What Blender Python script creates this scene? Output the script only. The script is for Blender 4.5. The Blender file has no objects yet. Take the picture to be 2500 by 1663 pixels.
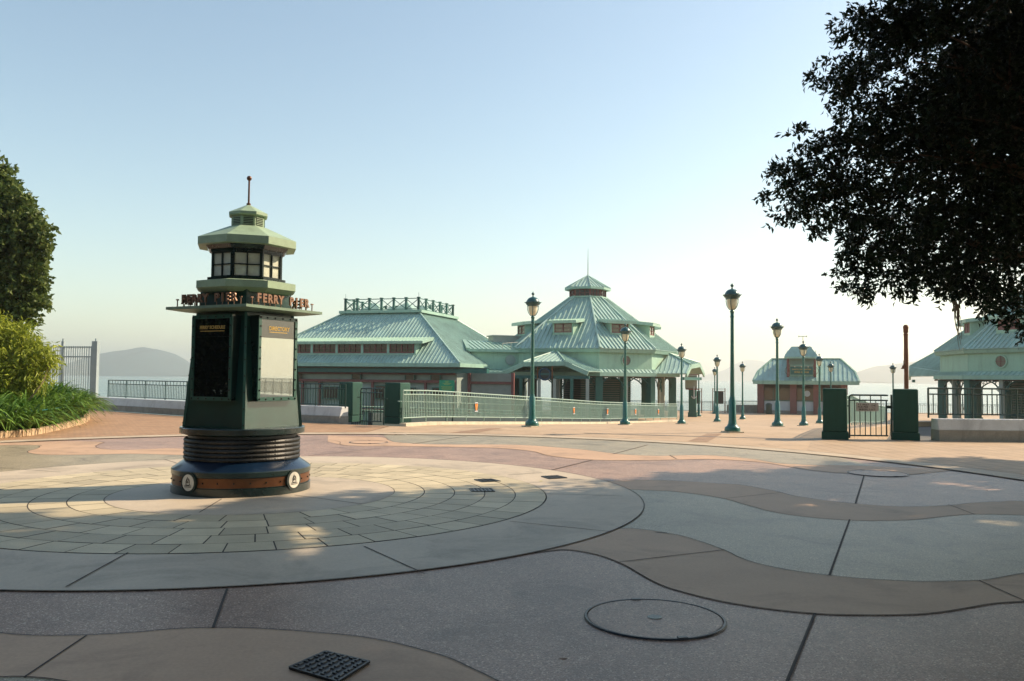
import bpy, math, random
import numpy as np
from mathutils import Vector, Matrix
from mathutils.geometry import tessellate_polygon
C = bpy.context.scene.collection
R = math.radians
PI = math.pi
random.seed(7)
rng = np.random.default_rng(11)

# ------------------------------------------------------------------ camera maths
F_PX, PITCH, ROLL, EYE = 2033.0, 0.0445, 0.0095, 1.6
def ray(px, py):
    x = (px - 1250) / F_PX; y = -(py - 831.5) / F_PX
    c, s = math.cos(ROLL), math.sin(ROLL)
    xr, yr = x * c - y * s, x * s + y * c
    cp, sp = math.cos(PITCH), math.sin(PITCH)
    return Vector((xr, cp - yr * sp, sp + yr * cp))
def at(px, py, Y):
    d = ray(px, py); t = Y / d.y
    return Vector((d.x * t, Y, EYE + d.z * t))
def gnd(px, py, z=0.0):
    d = ray(px, py); t = (z - EYE) / d.z
    return Vector((d.x * t, d.y * t, z))
ZP = [(-100, 0), (25, 0), (29, -.06), (37.4, -.47), (45, -.85), (55, -1.22), (65, -1.50), (75, -1.68), (85, -1.78), (200, -1.78)]
def zg(Y):
    for (a, za), (b, zb) in zip(ZP, ZP[1:]):
        if a <= Y <= b: return za + (zb - za) * (Y - a) / (b - a)
    return 0.0
DECK = -1.78

# ------------------------------------------------------------------ materials
def new_mat(name):
    m = bpy.data.materials.new(name); m.use_nodes = True
    nt = m.node_tree; b = nt.nodes['Principled BSDF']
    return m, nt, b
def mat(name, col, rough=.6, metal=0.0, var=.12, scale=2.5, bump=0.0, bscale=60, fine=0.0, fscale=200, coat=0.0, spec=None, rvar=0.0, stain=0.0, sscale=1.0, svec=(1, 1, 1)):
    m, nt, b = new_mat(name); L = nt.links.new
    tc = nt.nodes.new('ShaderNodeTexCoord')
    n1 = nt.nodes.new('ShaderNodeTexNoise'); n1.inputs['Scale'].default_value = scale; n1.inputs['Detail'].default_value = 6
    n1.inputs['Roughness'].default_value = .62
    L(tc.outputs['Object'], n1.inputs['Vector'])
    mr = nt.nodes.new('ShaderNodeMapRange'); mr.inputs['From Min'].default_value = .28; mr.inputs['From Max'].default_value = .72
    mr.inputs['To Min'].default_value = 1 - var; mr.inputs['To Max'].default_value = 1 + var
    L(n1.outputs['Fac'], mr.inputs['Value'])
    val = mr.outputs['Result']
    if stain > 0:
        ns = nt.nodes.new('ShaderNodeTexNoise'); ns.inputs['Scale'].default_value = sscale; ns.inputs['Detail'].default_value = 8; ns.inputs['Roughness'].default_value = .7; ns.inputs['Distortion'].default_value = .6
        mp_ = nt.nodes.new('ShaderNodeMapping'); mp_.inputs['Scale'].default_value = svec; L(tc.outputs['Object'], mp_.inputs['Vector']); L(mp_.outputs['Vector'], ns.inputs['Vector'])
        ms = nt.nodes.new('ShaderNodeMapRange'); ms.inputs['From Min'].default_value = .50; ms.inputs['From Max'].default_value = .74
        ms.inputs['To Min'].default_value = 1; ms.inputs['To Max'].default_value = 1 - stain; L(ns.outputs['Fac'], ms.inputs['Value'])
        mq = nt.nodes.new('ShaderNodeMath'); mq.operation = 'MULTIPLY'; L(val, mq.inputs[0]); L(ms.outputs['Result'], mq.inputs[1]); val = mq.outputs[0]
    if fine > 0:
        n2 = nt.nodes.new('ShaderNodeTexNoise'); n2.inputs['Scale'].default_value = fscale; n2.inputs['Detail'].default_value = 2
        L(tc.outputs['Object'], n2.inputs['Vector'])
        m2 = nt.nodes.new('ShaderNodeMapRange'); m2.inputs['From Min'].default_value = .3; m2.inputs['From Max'].default_value = .7
        m2.inputs['To Min'].default_value = 1 - fine; m2.inputs['To Max'].default_value = 1 + fine
        L(n2.outputs['Fac'], m2.inputs['Value'])
        mu = nt.nodes.new('ShaderNodeMath'); mu.operation = 'MULTIPLY'; L(val, mu.inputs[0]); L(m2.outputs['Result'], mu.inputs[1]); val = mu.outputs[0]
    vm = nt.nodes.new('ShaderNodeVectorMath'); vm.operation = 'SCALE'; vm.inputs[0].default_value = col
    L(val, vm.inputs['Scale']); L(vm.outputs['Vector'], b.inputs['Base Color'])
    b.inputs['Roughness'].default_value = rough; b.inputs['Metallic'].default_value = metal
    if rvar:
        m3 = nt.nodes.new('ShaderNodeMapRange'); m3.inputs['From Min'].default_value = .3; m3.inputs['From Max'].default_value = .7
        m3.inputs['To Min'].default_value = rough - rvar; m3.inputs['To Max'].default_value = rough + rvar
        L(n1.outputs['Fac'], m3.inputs['Value']); L(m3.outputs['Result'], b.inputs['Roughness'])
    if coat: b.inputs['Coat Weight'].default_value = coat; b.inputs['Coat Roughness'].default_value = .08
    if spec is not None: b.inputs['Specular IOR Level'].default_value = spec
    if bump:
        n4 = nt.nodes.new('ShaderNodeTexNoise'); n4.inputs['Scale'].default_value = bscale; n4.inputs['Detail'].default_value = 4
        L(tc.outputs['Object'], n4.inputs['Vector'])
        bp = nt.nodes.new('ShaderNodeBump'); bp.inputs['Strength'].default_value = bump; bp.inputs['Distance'].default_value = .01
        L(n4.outputs['Fac'], bp.inputs['Height']); L(bp.outputs['Normal'], b.inputs['Normal'])
    return m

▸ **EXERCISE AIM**
Pictures are excluded: retype only the lines from the beginning of the listing above through the line with "DECK = -1.78", both included.

▸ **EXERCISE OUTPUT**
What Blender Python script creates this scene? Output the script only. The script is for Blender 4.5. The Blender file has no objects yet. Take the picture to be 2500 by 1663 pixels.
import bpy, math, random
import numpy as np
from mathutils import Vector, Matrix
from mathutils.geometry import tessellate_polygon
C = bpy.context.scene.collection
R = math.radians
PI = math.pi
random.seed(7)
rng = np.random.default_rng(11)

# ------------------------------------------------------------------ camera maths
F_PX, PITCH, ROLL, EYE = 2033.0, 0.0445, 0.0095, 1.6
def ray(px, py):
    x = (px - 1250) / F_PX; y = -(py - 831.5) / F_PX
    c, s = math.cos(ROLL), math.sin(ROLL)
    xr, yr = x * c - y * s, x * s + y * c
    cp, sp = math.cos(PITCH), math.sin(PITCH)
    return Vector((xr, cp - yr * sp, sp + yr * cp))
def at(px, py, Y):
    d = ray(px, py); t = Y / d.y
    return Vector((d.x * t, Y, EYE + d.z * t))
def gnd(px, py, z=0.0):
    d = ray(px, py); t = (z - EYE) / d.z
    return Vector((d.x * t, d.y * t, z))
ZP = [(-100, 0), (25, 0), (29, -.06), (37.4, -.47), (45, -.85), (55, -1.22), (65, -1.50), (75, -1.68), (85, -1.78), (200, -1.78)]
def zg(Y):
    for (a, za), (b, zb) in zip(ZP, ZP[1:]):
        if a <= Y <= b: return za + (zb - za) * (Y - a) / (b - a)
    return 0.0
DECK = -1.78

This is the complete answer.